**WHAT TO DO:** Check each line of the material below, and copy it if it holds the string "scene".

━━━━━━━━

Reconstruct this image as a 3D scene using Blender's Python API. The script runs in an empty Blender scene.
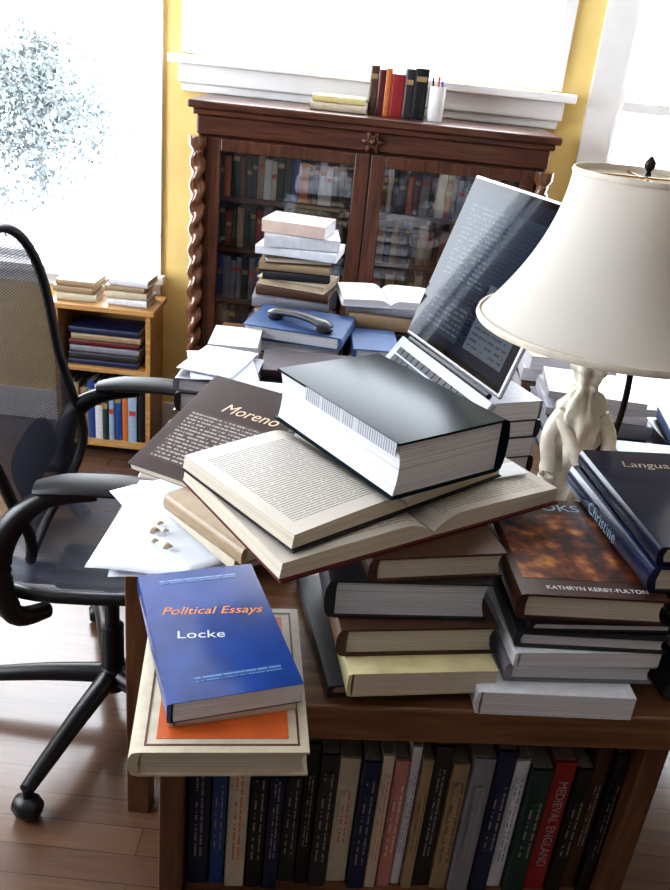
import bpy, bmesh, math, random
from mathutils import Vector, Matrix
random.seed(7)
S = bpy.context.scene
COL = S.collection
try:
    S.view_settings.view_transform = 'Standard'
    S.view_settings.look = 'Medium High Contrast'
    S.view_settings.exposure = .14
except Exception as e:
    print(e)

# ------------------------------------------------------------------ materials
MATS = {}
def nt(name):
    m = bpy.data.materials.new(name); m.use_nodes = True
    t = m.node_tree
    return m, t, t.nodes['Principled BSDF']
def setp(p, **k):
    for a, b in k.items():
        a = a.replace('_', ' ')
        if a in p.inputs: p.inputs[a].default_value = b
def c4(c): return (c[0], c[1], c[2], 1)
def mat(name, col, rough=.5, metal=0, coat=0, spec=.5, nscale=30, var=.12, bump=0, stretch=None, alpha=None):
    key = name
    if key in MATS: return MATS[key]
    m, t, p = nt(name)
    setp(p, Roughness=rough, Metallic=metal, Coat_Weight=coat, Coat_Roughness=.08, Specular_IOR_Level=spec)
    tc = t.nodes.new('ShaderNodeTexCoord'); mp = t.nodes.new('ShaderNodeMapping')
    t.links.new(tc.outputs['Object'], mp.inputs[0])
    if stretch: mp.inputs['Scale'].default_value = stretch
    n = t.nodes.new('ShaderNodeTexNoise'); n.inputs['Scale'].default_value = nscale; n.inputs['Detail'].default_value = 4
    t.links.new(mp.outputs[0], n.inputs['Vector'])
    r = t.nodes.new('ShaderNodeValToRGB')
    r.color_ramp.elements[0].position = .3; r.color_ramp.elements[1].position = .7
    r.color_ramp.elements[0].color = c4([x * (1 - var) for x in col])
    r.color_ramp.elements[1].color = c4([min(1, x * (1 + var)) for x in col])
    t.links.new(n.outputs['Fac'], r.inputs[0]); t.links.new(r.outputs[0], p.inputs['Base Color'])
    if bump:
        b = t.nodes.new('ShaderNodeBump'); b.inputs['Strength'].default_value = bump; b.inputs['Distance'].default_value = .002
        t.links.new(n.outputs['Fac'], b.inputs['Height']); t.links.new(b.outputs[0], p.inputs['Normal'])
    MATS[key] = m
    return m
def wood(name, col, col2, rough=.35, axis=(1, 12, 12), scale=6, coat=.15):
    if name in MATS: return MATS[name]
    m, t, p = nt(name)
    setp(p, Roughness=rough, Coat_Weight=coat)
    tc = t.nodes.new('ShaderNodeTexCoord'); mp = t.nodes.new('ShaderNodeMapping')
    mp.inputs['Scale'].default_value = axis
    t.links.new(tc.outputs['Object'], mp.inputs[0])
    n = t.nodes.new('ShaderNodeTexNoise'); n.inputs['Scale'].default_value = scale; n.inputs['Detail'].default_value = 8
    n.inputs['Distortion'].default_value = .6
    t.links.new(mp.outputs[0], n.inputs['Vector'])
    r = t.nodes.new('ShaderNodeValToRGB'); r.color_ramp.elements[0].position = .35; r.color_ramp.elements[1].position = .68
    r.color_ramp.elements[0].color = c4(col); r.color_ramp.elements[1].color = c4(col2)
    t.links.new(n.outputs['Fac'], r.inputs[0]); t.links.new(r.outputs[0], p.inputs['Base Color'])
    b = t.nodes.new('ShaderNodeBump'); b.inputs['Strength'].default_value = .15; b.inputs['Distance'].default_value = .001
    t.links.new(n.outputs['Fac'], b.inputs['Height']); t.links.new(b.outputs[0], p.inputs['Normal'])
    MATS[name] = m
    return m
def math_n(t, op, a, b=None):
    n = t.nodes.new('ShaderNodeMath'); n.operation = op
    for i, v in enumerate((a, b)):
        if v is None: continue
        if isinstance(v, (int, float)): n.inputs[i].default_value = v
        else: t.links.new(v, n.inputs[i])
    return n.outputs[0]
def print_mat(name, paper, ink, pitch, freq, x0, x1, y0, y1, rough=.6, thr=.42, strength=.75, coat=0, emit=0, spec=.5):
    """rows of small illegible print on a surface, object XY in metres"""
    if name in MATS: return MATS[name]
    m, t, p = nt(name); setp(p, Roughness=rough, Coat_Weight=coat, Specular_IOR_Level=spec)
    tc = t.nodes.new('ShaderNodeTexCoord'); sp = t.nodes.new('ShaderNodeSeparateXYZ')
    t.links.new(tc.outputs['Object'], sp.inputs[0]); X, Yv = sp.outputs[0], sp.outputs[1]
    yy = math_n(t, 'DIVIDE', Yv, pitch); fl = math_n(t, 'FLOOR', yy); fr = math_n(t, 'SUBTRACT', yy, fl)
    cb = t.nodes.new('ShaderNodeCombineXYZ')
    t.links.new(math_n(t, 'MULTIPLY', X, freq), cb.inputs[0]); t.links.new(math_n(t, 'MULTIPLY', fl, 7.31), cb.inputs[1])
    n = t.nodes.new('ShaderNodeTexNoise'); n.inputs['Scale'].default_value = 1; n.inputs['Detail'].default_value = 2
    t.links.new(cb.outputs[0], n.inputs['Vector'])
    w = math_n(t, 'GREATER_THAN', n.outputs['Fac'], thr)
    band = math_n(t, 'MULTIPLY', math_n(t, 'GREATER_THAN', fr, .3), math_n(t, 'LESS_THAN', fr, .72))
    box = math_n(t, 'MULTIPLY', math_n(t, 'MULTIPLY', math_n(t, 'GREATER_THAN', X, x0), math_n(t, 'LESS_THAN', X, x1)),
                 math_n(t, 'MULTIPLY', math_n(t, 'GREATER_THAN', Yv, y0), math_n(t, 'LESS_THAN', Yv, y1)))
    f = math_n(t, 'MULTIPLY', math_n(t, 'MULTIPLY', math_n(t, 'MULTIPLY', w, band), box), strength)
    mx = t.nodes.new('ShaderNodeMix'); mx.data_type = 'RGBA'
    t.links.new(f, mx.inputs[0]); mx.inputs[6].default_value = c4(paper); mx.inputs[7].default_value = c4(ink)
    t.links.new(mx.outputs[2], p.inputs['Base Color'])
    if emit:
        t.links.new(mx.outputs[2], p.inputs['Emission Color']); p.inputs['Emission Strength'].default_value = emit
    MATS[name] = m
    return m
def page_edge(name, col, axis=2):
    if name in MATS: return MATS[name]
    sc = [3, 3, 3]; sc[axis] = 900
    return mat(name, col, rough=.75, nscale=1, var=.22, stretch=tuple(sc), bump=.3)
PAGE_W = page_edge('paper_edge_white', (.60, .60, .64))
PAGE_C = page_edge('paper_edge_cream', (.56, .50, .41))
PAGE_T = page_edge('paper_edge_tan', (.44, .34, .23))
PAGE_UP = page_edge('paper_edge_upright', (.28, .25, .21), 0)
COLR = {
 'navy': (.012, .020, .065), 'blue': (.025, .07, .24), 'black': (.010, .010, .012), 'charcoal': (.026, .026, .032),
 'cream': (.54, .48, .37), 'white': (.64, .65, .70), 'pink': (.46, .21, .18), 'tan': (.32, .23, .14), 'brown': (.075, .034, .02),
 'red': (.26, .02, .022), 'dark green': (.014, .04, .036), 'yellow': (.62, .53, .26), 'orange': (.5, .15, .04), 'grey': (.21, .21, .25),
 'teal': (.01, .05, .065), 'pale blue': (.30, .42, .58), 'maroon': (.10, .012, .016), 'green': (.04, .12, .07)}
def cover(cn, glossy=.15):
    return mat('cover_' + cn.replace(' ', '_') + ('_gloss' if glossy > .3 else ''), COLR[cn], rough=.24 if glossy > .3 else .42, coat=glossy, nscale=60, var=.1, spec=.4)

# ------------------------------------------------------------------ mesh helpers
def link(o, parent=None, loc=None, rot=None):
    COL.objects.link(o)
    if parent is not None: o.parent = parent
    if loc is not None: o.location = loc
    if rot is not None: o.rotation_euler = rot
    return o
def mesh_obj(name, verts, faces, m=None, parent=None, smooth=False, loc=None, rot=None, mats=None, fmat=None):
    me = bpy.data.meshes.new(name); me.from_pydata([tuple(v) for v in verts], [], faces); me.update()
    bm = bmesh.new(); bm.from_mesh(me); bmesh.ops.recalc_face_normals(bm, faces=bm.faces); bm.to_mesh(me); bm.free()
    if mats:
        for x in mats: me.materials.append(x)
        if fmat:
            for pl, i in zip(me.polygons, fmat): pl.material_index = i
    elif m: me.materials.append(m)
    if smooth:
        for pl in me.polygons: pl.use_smooth = True
    o = bpy.data.objects.new(name, me)
    return link(o, parent, loc, rot)
def smooth_angle(o, ang=40):
    me = o.data
    for pl in me.polygons: pl.use_smooth = True
    try: me.set_sharp_from_angle(angle=math.radians(ang))
    except Exception: pass
def bevel(o, w=.002, seg=2):
    b = o.modifiers.new('bevel', 'BEVEL'); b.width = w; b.segments = seg; b.limit_method = 'ANGLE'; b.angle_limit = math.radians(35)
    return o
def boxes(name, lst, m, parent=None, loc=None, rot=None, bev=0, seg=2):
    V, F_ = [], []
    for (x0, x1, y0, y1, z0, z1) in lst:
        n = len(V)
        V += [(x0, y0, z0), (x1, y0, z0), (x1, y1, z0), (x0, y1, z0), (x0, y0, z1), (x1, y0, z1), (x1, y1, z1), (x0, y1, z1)]
        F_ += [[n + i for i in q] for q in ((0, 3, 2, 1), (4, 5, 6, 7), (0, 1, 5, 4), (1, 2, 6, 5), (2, 3, 7, 6), (3, 0, 4, 7))]
    o = mesh_obj(name, V, F_, m, parent, loc=loc, rot=rot)
    if bev: bevel(o, bev, seg)
    return o
def lathe(name, prof, m, parent=None, seg=48, loc=None, rot=None, fn=None, close=False, smooth=True):
    V, F_ = [], []
    for i, (r, z) in enumerate(prof):
        for j in range(seg):
            a = 2 * math.pi * j / seg
            rr = r if fn is None else fn(r, z, a)
            V.append((rr * math.cos(a), rr * math.sin(a), z))
    n = len(prof)
    for i in range(n - 1 + (1 if close else 0)):
        for j in range(seg):
            a, b = i * seg + j, i * seg + (j + 1) % seg
            c, d = ((i + 1) % n) * seg + (j + 1) % seg, ((i + 1) % n) * seg + j
            F_.append([a, b, c, d])
    if not close:
        F_.append(list(range(seg))[::-1]); F_.append([(n - 1) * seg + j for j in range(seg)])
    o = mesh_obj(name, V, F_, m, parent, loc=loc, rot=rot)
    if smooth: smooth_angle(o, 50)
    return o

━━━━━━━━

**SOLUTION TO THE PROBLEM:**
Reconstruct this image as a 3D scene using Blender's Python API. The script runs in an empty Blender scene.
S = bpy.context.scene